• What you have to do:
Transcribe the records below in full; pictures stay out of the copy.

• Extracted material:
◇ ◇ ◇ ◇ ◇
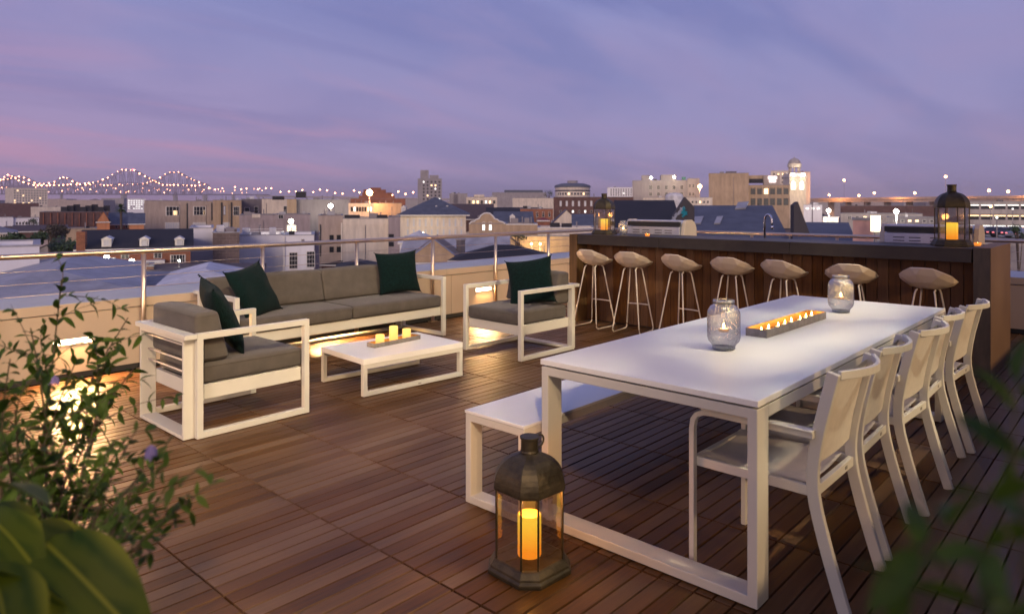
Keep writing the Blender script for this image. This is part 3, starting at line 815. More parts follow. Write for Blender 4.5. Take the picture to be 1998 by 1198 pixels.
grill(4.63, 'stainless grill hood behind the left half of the bar, beside the small lantern', 0.84)
grill(1.62, 'stainless grill hood behind the right end of the bar, beside the large lantern', 0.84)
tap = empty('tap', (7.80, 3.26, 0.901), R(-20), 'chrome gooseneck tap rising behind the middle of the bar', 'tap')
MB().lathe([(0.0001, 0), (0.026, 0), (0.026, 0.012), (0.016, 0.03), (0.014, 0.10)], 16).build('tap_base', M_CHROME, tap, smooth=True)
MB().tube([(0, 0, 0.08), (0, 0, 0.36)] + [(0.0, -0.052 + 0.052 * math.cos(t), 0.36 + 0.068 * math.sin(t)) for t in [PI * k / 10 for k in range(1, 10)]] + [(0, -0.104, 0.34), (0, -0.107, 0.30)], 0.0115, 12).build('spout', M_CHROME, tap, smooth=True)
MB().tube([(0, -0.107, 0.305), (0, -0.108, 0.265)], 0.015, 12).build('spray_head', M_CHROME, tap, smooth=True)
MB().tube([(0.014, 0, 0.07), (0.06, 0.0, 0.085)], 0.006, 8).build('handle', M_CHROME, tap, smooth=True)

M_GLASS2 = glassy('pale_lantern_glass', (0.96, 0.95, 0.95), 0.40, 0.12, bump=0.2, bscale=12)
def lantern(loc, rz, label, scale=1.0, candle_h=0.155, seed=0, power=1.6, group='bronze candle lanterns'):
    L_ = empty('lantern', loc, rz, label, 'lantern', group); L_.scale = (scale * 1.11, scale * 1.11, scale)
    def octo(w, c_): return [(-w, -w + c_), (-w + c_, -w), (w - c_, -w), (w, -w + c_), (w, w - c_), (w - c_, w), (-w + c_, w), (-w, w - c_)]
    def loft(m, secs, cap0=True, cap1=True):
        b0 = len(m.v)
        for w, c_, z in secs: m.v += [(x, y, z) for x, y in octo(w, c_)]
        for i in range(len(secs) - 1):
            for k in range(8): m.f.append((b0 + i * 8 + k, b0 + i * 8 + (k + 1) % 8, b0 + (i + 1) * 8 + (k + 1) % 8, b0 + (i + 1) * 8 + k)); m.mi.append(0)
        if cap0: m.f.append(tuple(b0 + k for k in range(8))[::-1]); m.mi.append(0)
        if cap1: m.f.append(tuple(b0 + (len(secs) - 1) * 8 + k for k in range(8))); m.mi.append(0)
    m = MB(); loft(m, [(0.138, 0.056, 0.0), (0.138, 0.056, 0.018), (0.130, 0.052, 0.026), (0.130, 0.052, 0.034), (0.118, 0.047, 0.056), (0.110, 0.044, 0.060)])
    m.build('base', M_BRONZE, L_, bevel=0.002, seg=1)
    w, c_ = 0.110, 0.044
    pts = octo(w, c_)
    for k in range(8):
        MB().tube([(pts[k][0], pts[k][1], 0.060), (pts[k][0], pts[k][1], 0.352)], 0.0042, 6).build('corner_bar', M_BRONZE, L_)
    for k in range(8):
        a = Vector(pts[k] + (0,)); b_ = Vector(pts[(k + 1) % 8] + (0,)); d = (b_ - a).normalized() * 0.005
        a2, b2 = a + d, b_ - d
        MB().quad((a2.x, a2.y, 0.062), (b2.x, b2.y, 0.062), (b2.x, b2.y, 0.350), (a2.x, a2.y, 0.350)).build('glass_pane', M_GLASS if loc[2] < 0.5 else M_GLASS2, L_)
    m = MB()
    secs = [(0.116, 0.046, 0.345), (0.118, 0.047, 0.356)]
    for t in range(1, 9):
        an = t / 9 * PI / 2 * 0.93
        secs.append((0.118 * math.cos(an) ** 0.85, 0.047 * math.cos(an) ** 0.85, 0.356 + 0.135 * math.sin(an)))
    secs.append((0.031, 0.0128, 0.491))
    loft(m, secs); m.build('dome', M_BRONZE, L_)
    MB().lathe([(0.0001, 0.488), (0.034, 0.488), (0.036, 0.495), (0.033, 0.502), (0.033, 0.545), (0.037, 0.549), (0.037, 0.557), (0.0001, 0.557)], 20).build('chimney_neck', M_BRONZE, L_)
    ringp = [(-0.052 + 0.026 * math.cos(t), 0.0, 0.525 + 0.026 * math.sin(t)) for t in [2 * PI * k / 16 for k in range(17)]]
    MB().tube(ringp, 0.004, 8).build('ring_handle', M_BRONZE, L_, smooth=True)
    cd = pillar_candle(None, (0, 0, 0.0605), 0.045, candle_h, M_CANDLE, power, parent=L_)
    return L_
lantern(W2(1033, 2.80) + (0.0,), HEAD + R(179) + R(-45), 'large bronze candle lantern standing on the deck in front of the dining table', 0.945, 0.172, power=5.0)
lantern((7.19, 5.03, 1.0755), HEAD + R(150), 'bronze candle lantern on the left end of the bar', 0.90, 0.150, power=0.8)
lantern((7.28, 1.34, 1.0755), HEAD + R(160) , 'bronze candle lantern on the right end of the bar', 0.98, 0.150, power=0.8)

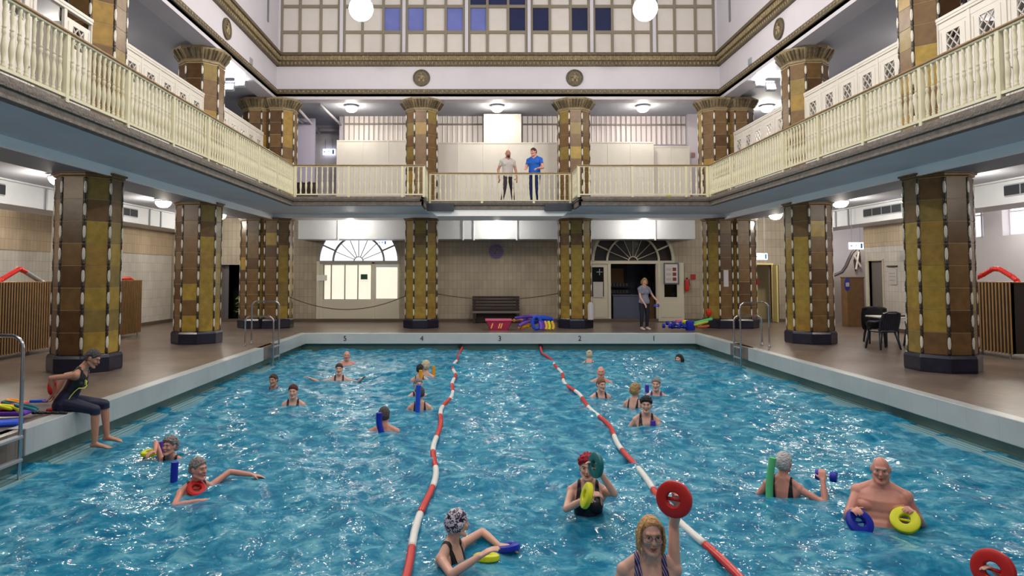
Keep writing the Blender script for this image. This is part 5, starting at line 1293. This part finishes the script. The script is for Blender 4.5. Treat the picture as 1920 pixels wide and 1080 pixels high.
def swim(label, px, py_w, hx=None, zr=.36, **k):
    """stand a swimmer so that the water meets the body at the pixel (px, py_w); zr = torso height at the water line"""
    h = k.get('height', 1.66); p = onz(px, py_w, WZ); k['rz'] = k.get('rz', 0)+math.atan2(-p.x, p.y); return person(label, (p.x, p.y), zroot=WZ-zr*h/1.68, **k)
WA = .36  # default torso height at the water line
grayh = M('hair_grey', (138,128,124), .7, var=.25, vscale=40, bump=1, bscale=55); darkg = M('hair_dark_grey', (78,70,70), .7, var=.25, vscale=40, bump=1, bscale=55); whiteh = M('hair_silver', (200,196,196), .7, var=.15, vscale=40, bump=1, bscale=55)
brownh = M('hair_brown', (70,46,38), .7, var=.25, vscale=40, bump=1, bscale=55); redh = M('hair_auburn', (84,26,26), .7, var=.2, vscale=40, bump=1, bscale=55); blackh = M('hair_black', (26,20,24), .6, var=.2, vscale=40, bump=1, bscale=55)
blondh = M('hair_blond', (176,142,92), .6, var=.2, vscale=40, bump=1, bscale=55); crimson = M('hair_crimson', (168,16,44), .6, var=.25, vscale=40, bump=1, bscale=55); lighth = M('hair_light', (206,190,160), .7, var=.2, vscale=40, bump=1, bscale=55)
strawb = M('hair_strawberry', (206,158,98), .5, var=.2, vscale=30, bump=1, bscale=55)
# swimmers ------------------------------------------------------------------
# 1. blonde woman with glasses in front, right arm of the picture raised with a red ring
stripe = bpy.data.materials.new('suit_striped'); stripe.use_nodes = True; nt = stripe.node_tree; L = nt.links.new
tc = nt.nodes.new('ShaderNodeTexCoord'); wv = nt.nodes.new('ShaderNodeTexWave'); wv.inputs['Scale'].default_value = 9; wv.inputs['Distortion'].default_value = 3; wv.inputs['Detail'].default_value = 1
mpp = nt.nodes.new('ShaderNodeMapping'); mpp.inputs['Rotation'].default_value = (0, R(20), 0); L(tc.outputs['Object'], mpp.inputs['Vector']); L(mpp.outputs[0], wv.inputs['Vector'])
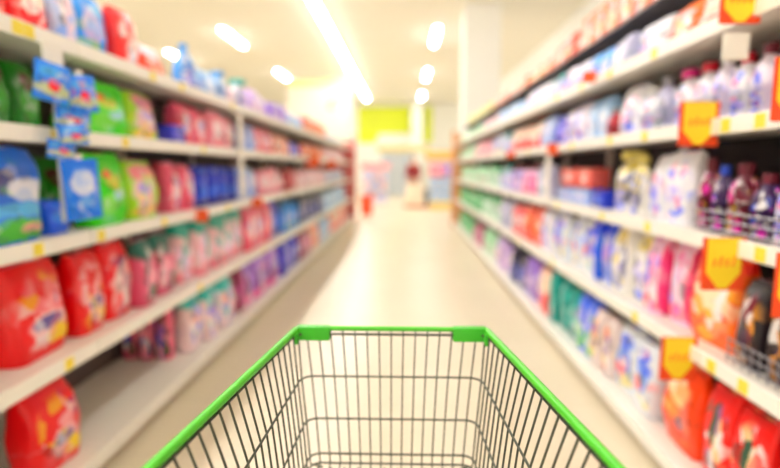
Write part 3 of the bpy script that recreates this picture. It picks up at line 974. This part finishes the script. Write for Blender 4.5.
◇ ◇ ◇ ◇ ◇
• Result:
Keep writing the Blender script for this image. This is part 3, starting at line 815. More parts follow. Write for Blender 4.5. Take the picture to be 1998 by 1198 pixels.
grill(4.63, 'stainless grill hood behind the left half of the bar, beside the small lantern', 0.84)
grill(1.62, 'stainless grill hood behind the right end of the bar, beside the large lantern', 0.84)
tap = empty('tap', (7.80, 3.26, 0.901), R(-20), 'chrome gooseneck tap rising behind the middle of the bar', 'tap')
MB().lathe([(0.0001, 0), (0.026, 0), (0.026, 0.012), (0.016, 0.03), (0.014, 0.10)], 16).build('tap_base', M_CHROME, tap, smooth=True)
MB().tube([(0, 0, 0.08), (0, 0, 0.36)] + [(0.0, -0.052 + 0.052 * math.cos(t), 0.36 + 0.068 * math.sin(t)) for t in [PI * k / 10 for k in range(1, 10)]] + [(0, -0.104, 0.34), (0, -0.107, 0.30)], 0.0115, 12).build('spout', M_CHROME, tap, smooth=True)
MB().tube([(0, -0.107, 0.305), (0, -0.108, 0.265)], 0.015, 12).build('spray_head', M_CHROME, tap, smooth=True)
MB().tube([(0.014, 0, 0.07), (0.06, 0.0, 0.085)], 0.006, 8).build('handle', M_CHROME, tap, smooth=True)

M_GLASS2 = glassy('pale_lantern_glass', (0.96, 0.95, 0.95), 0.40, 0.12, bump=0.2, bscale=12)
def lantern(loc, rz, label, scale=1.0, candle_h=0.155, seed=0, power=1.6, group='bronze candle lanterns'):
    L_ = empty('lantern', loc, rz, label, 'lantern', group); L_.scale = (scale * 1.11, scale * 1.11, scale)
    def octo(w, c_): return [(-w, -w + c_), (-w + c_, -w), (w - c_, -w), (w, -w + c_), (w, w - c_), (w - c_, w), (-w + c_, w), (-w, w - c_)]
    def loft(m, secs, cap0=True, cap1=True):
        b0 = len(m.v)
        for w, c_, z in secs: m.v += [(x, y, z) for x, y in octo(w, c_)]
        for i in range(len(secs) - 1):
            for k in range(8): m.f.append((b0 + i * 8 + k, b0 + i * 8 + (k + 1) % 8, b0 + (i + 1) * 8 + (k + 1) % 8, b0 + (i + 1) * 8 + k)); m.mi.append(0)
        if cap0: m.f.append(tuple(b0 + k for k in range(8))[::-1]); m.mi.append(0)
        if cap1: m.f.append(tuple(b0 + (len(secs) - 1) * 8 + k for k in range(8))); m.mi.append(0)
    m = MB(); loft(m, [(0.138, 0.056, 0.0), (0.138, 0.056, 0.018), (0.130, 0.052, 0.026), (0.130, 0.052, 0.034), (0.118, 0.047, 0.056), (0.110, 0.044, 0.060)])
    m.build('base', M_BRONZE, L_, bevel=0.002, seg=1)
    w, c_ = 0.110, 0.044
    pts = octo(w, c_)
    for k in range(8):
        MB().tube([(pts[k][0], pts[k][1], 0.060), (pts[k][0], pts[k][1], 0.352)], 0.0042, 6).build('corner_bar', M_BRONZE, L_)
    for k in range(8):
        a = Vector(pts[k] + (0,)); b_ = Vector(pts[(k + 1) % 8] + (0,)); d = (b_ - a).normalized() * 0.005
        a2, b2 = a + d, b_ - d
        MB().quad((a2.x, a2.y, 0.062), (b2.x, b2.y, 0.062), (b2.x, b2.y, 0.350), (a2.x, a2.y, 0.350)).build('glass_pane', M_GLASS if loc[2] < 0.5 else M_GLASS2, L_)
    m = MB()
    secs = [(0.116, 0.046, 0.345), (0.118, 0.047, 0.356)]
    for t in range(1, 9):
        an = t / 9 * PI / 2 * 0.93
        secs.append((0.118 * math.cos(an) ** 0.85, 0.047 * math.cos(an) ** 0.85, 0.356 + 0.135 * math.sin(an)))
    secs.append((0.031, 0.0128, 0.491))
    loft(m, secs); m.build('dome', M_BRONZE, L_)
    MB().lathe([(0.0001, 0.488), (0.034, 0.488), (0.036, 0.495), (0.033, 0.502), (0.033, 0.545), (0.037, 0.549), (0.037, 0.557), (0.0001, 0.557)], 20).build('chimney_neck', M_BRONZE, L_)
    ringp = [(-0.052 + 0.026 * math.cos(t), 0.0, 0.525 + 0.026 * math.sin(t)) for t in [2 * PI * k / 16 for k in range(17)]]
    MB().tube(ringp, 0.004, 8).build('ring_handle', M_BRONZE, L_, smooth=True)
    cd = pillar_candle(None, (0, 0, 0.0605), 0.045, candle_h, M_CANDLE, power, parent=L_)
    return L_
lantern(W2(1033, 2.80) + (0.0,), HEAD + R(179) + R(-45), 'large bronze candle lantern standing on the deck in front of the dining table', 0.945, 0.172, power=5.0)
lantern((7.19, 5.03, 1.0755), HEAD + R(150), 'bronze candle lantern on the left end of the bar', 0.90, 0.150, power=0.8)
lantern((7.28, 1.34, 1.0755), HEAD + R(160) , 'bronze candle lantern on the right end of the bar', 0.98, 0.150, power=0.8)

Keep writing the Blender script for this image. This is part 5, starting at line 1293. This part finishes the script. The script is for Blender 4.5. Treat the picture as 1920 pixels wide and 1080 pixels high.
def swim(label, px, py_w, hx=None, zr=.36, **k):
    """stand a swimmer so that the water meets the body at the pixel (px, py_w); zr = torso height at the water line"""
    h = k.get('height', 1.66); p = onz(px, py_w, WZ); k['rz'] = k.get('rz', 0)+math.atan2(-p.x, p.y); return person(label, (p.x, p.y), zroot=WZ-zr*h/1.68, **k)
WA = .36  # default torso height at the water line
grayh = M('hair_grey', (138,128,124), .7, var=.25, vscale=40, bump=1, bscale=55); darkg = M('hair_dark_grey', (78,70,70), .7, var=.25, vscale=40, bump=1, bscale=55); whiteh = M('hair_silver', (200,196,196), .7, var=.15, vscale=40, bump=1, bscale=55)
brownh = M('hair_brown', (70,46,38), .7, var=.25, vscale=40, bump=1, bscale=55); redh = M('hair_auburn', (84,26,26), .7, var=.2, vscale=40, bump=1, bscale=55); blackh = M('hair_black', (26,20,24), .6, var=.2, vscale=40, bump=1, bscale=55)
blondh = M('hair_blond', (176,142,92), .6, var=.2, vscale=40, bump=1, bscale=55); crimson = M('hair_crimson', (168,16,44), .6, var=.25, vscale=40, bump=1, bscale=55); lighth = M('hair_light', (206,190,160), .7, var=.2, vscale=40, bump=1, bscale=55)
strawb = M('hair_strawberry', (206,158,98), .5, var=.2, vscale=30, bump=1, bscale=55)
# swimmers ------------------------------------------------------------------
# 1. blonde woman with glasses in front, right arm of the picture raised with a red ring
stripe = bpy.data.materials.new('suit_striped'); stripe.use_nodes = True; nt = stripe.node_tree; L = nt.links.new
tc = nt.nodes.new('ShaderNodeTexCoord'); wv = nt.nodes.new('ShaderNodeTexWave'); wv.inputs['Scale'].default_value = 9; wv.inputs['Distortion'].default_value = 3; wv.inputs['Detail'].default_value = 1
mpp = nt.nodes.new('ShaderNodeMapping'); mpp.inputs['Rotation'].default_value = (0, R(20), 0); L(tc.outputs['Object'], mpp.inputs['Vector']); L(mpp.outputs[0], wv.inputs['Vector'])
Write part 3 of the bpy script that recreates this picture. It picks up at line 974. This part finishes the script. Write for Blender 4.5.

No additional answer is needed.